Anonymous wrote:
Anonymous wrote:
Anonymous wrote:
Anonymous wrote:
I have either had kids or close friends with kids graduating HS over the last six or so years and this year seems like a departure from the last three years as HS '21 was a departure from HS '20 and preceding years. Am hearing about "last year Cornell took 5 and the year before 4 but this year 1" or the MI example above with a lot more frequency. It always seems tough when it is your kid's year, but from my POV, looking at it over this span, this feels like another inflection point.

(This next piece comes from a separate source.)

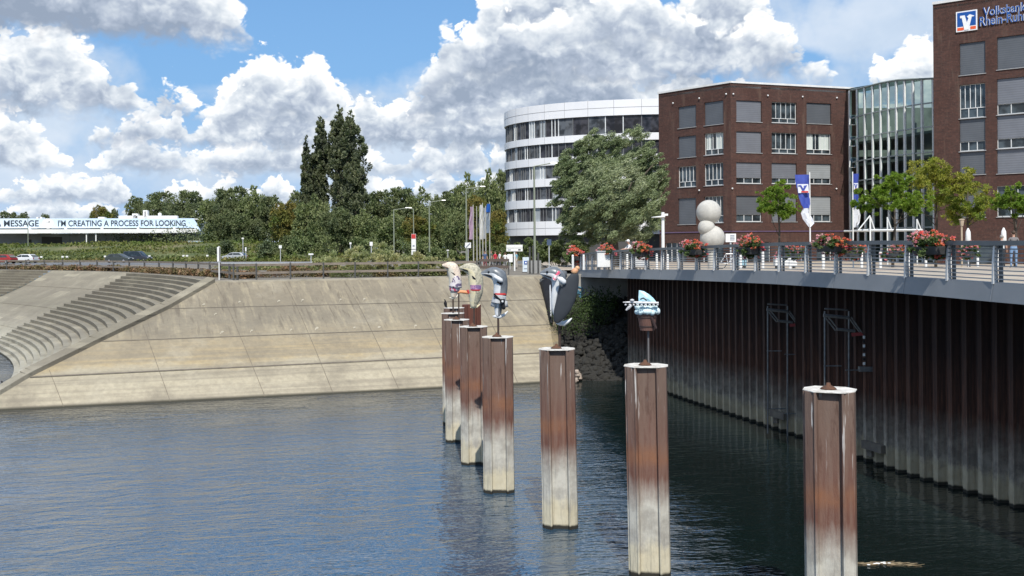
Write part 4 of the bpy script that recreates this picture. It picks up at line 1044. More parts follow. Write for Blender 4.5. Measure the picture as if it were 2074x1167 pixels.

Exactly what we're seeing in our circle - our school is a small private prep and out of 60ish kids and for many years we've sent at least one to every Ivy, and usually 1-3 to each of the Ivy +'s (Duke, Vandy, Stanford, MIT, UChicago, NU) and 3-5 to Michigan. Consistently for years... so far this year we only have one Ivy ED and one Ivy+. The rest just flat out rejections and everyone waiting on RD. It's definitely different at our school than prior cycles.
So what is going to happen to these kids?
Waitlists are going to be crazy this year.
My view - these schools have over-rotated on 1G/LI/URM in the early round with these kids sitting in many EA/ED offers and most waiting for RD (financial aid) so that it’s entirely possible to see some kids getting acceptances to all T15 or T20 schools. (Seeing it at our private). But they can only go to one school.
So they’ll visit the top choices in April, compare $$ offers, and accept. Meanwhile declining 14-19 spots, opening the door for WL movement.
Without effective algorithms and yield management, this could be a flurry of WL activity.
The other kids fight for a spot but realistically prob go OPS flagship or a T50 if they applied widely.